Un ejemplo de esto son las lúcidas palabras de santa Teresa de Jesús:
No aborrecisteis, Señor de mi alma, cuando andabais por el mundo, a las mujeres, antes las favorecisteis siempre con mucha piedad y hallasteis en ellas tanto amor y más fe que en los hombres [...] No basta, Señor, que nos tiene el mundo acorraladas [...] que no hagamos cosa que valga nada por Vos en público, ni osemos hablar algunas verdades que lloramos en secreto, sino que no nos habías de oír petición tan justa. No lo creo yo, Señor, de vuestra bondad y justicia, que sois justo juez y no como los jueces del mundo, que –como son hijos de Adán y, en fin, todos varones– no hay virtud de mujer que no tengan por sospechosa. Sí, que algún día ha de haber, Rey mío, que se conozcan todos. No hablo por mí, que ya tiene conocido el mundo mi ruindad y yo holgado que sea pública; sino porque veo los tiempos de manera que no es razón desechar ánimos virtuosos y fuertes, aunque sean de mujeres2.

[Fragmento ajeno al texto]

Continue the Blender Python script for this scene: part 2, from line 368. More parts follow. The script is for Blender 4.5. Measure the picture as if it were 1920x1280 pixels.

Testimonios de este tipo apenas fueron perceptibles y excepcionales hasta el siglo XIX en el conjunto del pensamiento y de la sociedad. Fue la modernidad, con sus grandes ideales, la que proporcionó el contexto adecuado para que las mujeres comenzaran a expresar de forma colectiva su malestar ante la desigualdad y se fuesen abriendo espacios en los que su palabra se iba comenzando a escuchar. Así fue naciendo poco a poco lo que se llamó «feminismo», que, como todo en la vida, fue pasando por diferentes momentos o etapas que fueron configurando la reflexión y también posibilitando la conquista de derechos y espacios para las mujeres en la sociedad.